The ECB has said it may raise interest rates on July 3 by a small amount from the current 4.0 percent to anchor inflation expectations as it believes prices will stay higher for longer than previously thought.

"We trust the ECB as much as ever," Austrian Finance Minister Wilhelm Molterer told reporters. "The ECB is a wise and independent body and it is conducting the right policy."

Despite their concern with rising prices, EU leaders will take no broad steps to cushion their impact because they believe that doing so would artificially uphold demand, draft conclusions of the meeting obtained by Reuters showed.

Over the last 12 months oil prices have almost doubled to $136 per barrel.

After protests in France, President Nicolas Sarkozy proposed to cap sales tax on fuel in the EU if oil prices continued to rise -- an idea that failed to gain wide support in the bloc.

Italy's government on Wednesday approved a rise in tax on oil company profits to 33 from 27 percent with the intention of spending the extra cash to help poor families buy food and fuel.

Another initiative came from Austrian Chancellor Alfred Gusenbauer, who was seeking support for the idea of a tax on speculation on commodity markets, which he blamed partially for surging consumer prices.

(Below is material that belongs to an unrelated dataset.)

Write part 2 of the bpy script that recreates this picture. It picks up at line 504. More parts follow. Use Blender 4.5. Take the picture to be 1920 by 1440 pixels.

"We will not accept that our consumers are paying for the speculators all around the world," he said. EU leaders are expected to welcome the European Commission's plan to monitor food prices for signs of speculation.

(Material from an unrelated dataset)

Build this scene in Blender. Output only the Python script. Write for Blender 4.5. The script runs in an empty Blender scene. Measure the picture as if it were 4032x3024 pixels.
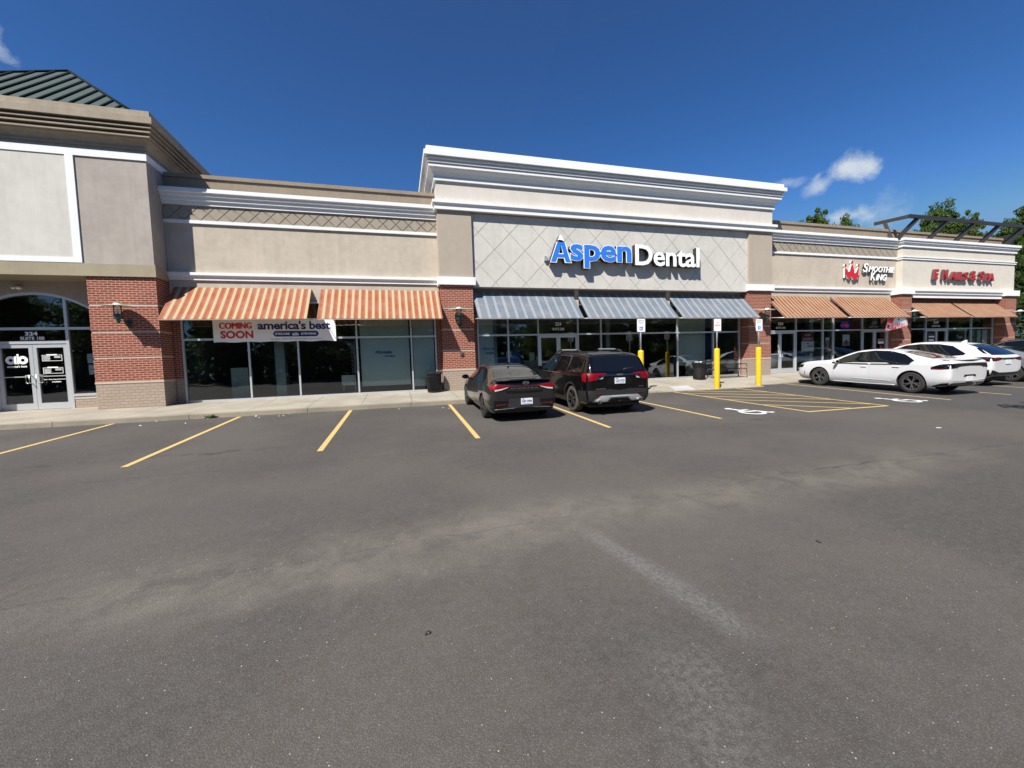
import bpy, bmesh, math, random
from mathutils import Vector, Matrix, noise
from mathutils.bvhtree import BVHTree
random.seed(7)
R = math.radians
scene = bpy.context.scene
COL = scene.collection

# ------------------------------------------------------------------ camera
cam_d = bpy.data.cameras.new("camera")
cam = bpy.data.objects.new("camera", cam_d)
COL.objects.link(cam)
YAW, PITCH, ROLL = 0.27315, -0.05627, -0.03290
fw = Vector((math.sin(YAW)*math.cos(PITCH), math.cos(YAW)*math.cos(PITCH), math.sin(PITCH)))
rt = Vector((math.cos(YAW), -math.sin(YAW), 0)); up = rt.cross(fw)
c_, s_ = math.cos(ROLL), math.sin(ROLL)
r2, u2 = c_*rt+s_*up, -s_*rt+c_*up
M = Matrix.Identity(4)
for i in range(3):
    M[i][0], M[i][1], M[i][2] = r2[i], u2[i], -fw[i]
M.translation = Vector((0, -16.96, 1.102))
cam.matrix_world = M
cam_d.sensor_width = 36.0
cam_d.lens = 36.0*1589.45/4032.0
cam_d.clip_start = 0.05
cam_d.clip_end = 2000
scene.camera = cam
scene.render.resolution_x, scene.render.resolution_y = 1024, 768

# ------------------------------------------------------------------ sun and sky
SUN_EL, SUN_AZ = R(50), math.atan2(-0.725, -0.689)      # azimuth clockwise from +Y
sd = Vector((math.sin(SUN_AZ)*math.cos(SUN_EL), math.cos(SUN_AZ)*math.cos(SUN_EL), math.sin(SUN_EL)))
sl = bpy.data.lights.new("sun", 'SUN'); sl.energy = 5.0; sl.angle = R(0.5); sl.color = (1.0, 0.955, 0.88)
so = bpy.data.objects.new("sun", sl); COL.objects.link(so)
so.rotation_euler = sd.to_track_quat('Z', 'Y').to_euler()
world = bpy.data.worlds.new("World"); scene.world = world; world.use_nodes = True
wn, wl = world.node_tree.nodes, world.node_tree.links
wn.clear()
wout = wn.new('ShaderNodeOutputWorld'); bg = wn.new('ShaderNodeBackground')
sky = wn.new('ShaderNodeTexSky'); sky.sky_type = 'NISHITA'; sky.sun_disc = False
sky.sun_elevation = SUN_EL; sky.sun_rotation = SUN_AZ
sky.altitude = 200; sky.air_density = 1.0; sky.dust_density = 0.35; sky.ozone_density = 3.5
bg.inputs['Strength'].default_value = 0.050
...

The oil price increases, driven by rapidly rising demand from the fast-developing economies of India and China, also boost food prices as production and transport costs rise.

Prices of many staples have doubled in the last two years and economists forecast they will stay high for the next decade.

The main drivers of higher food prices are demand from China and India as well as the use of grains for bio fuel production and weaker harvests.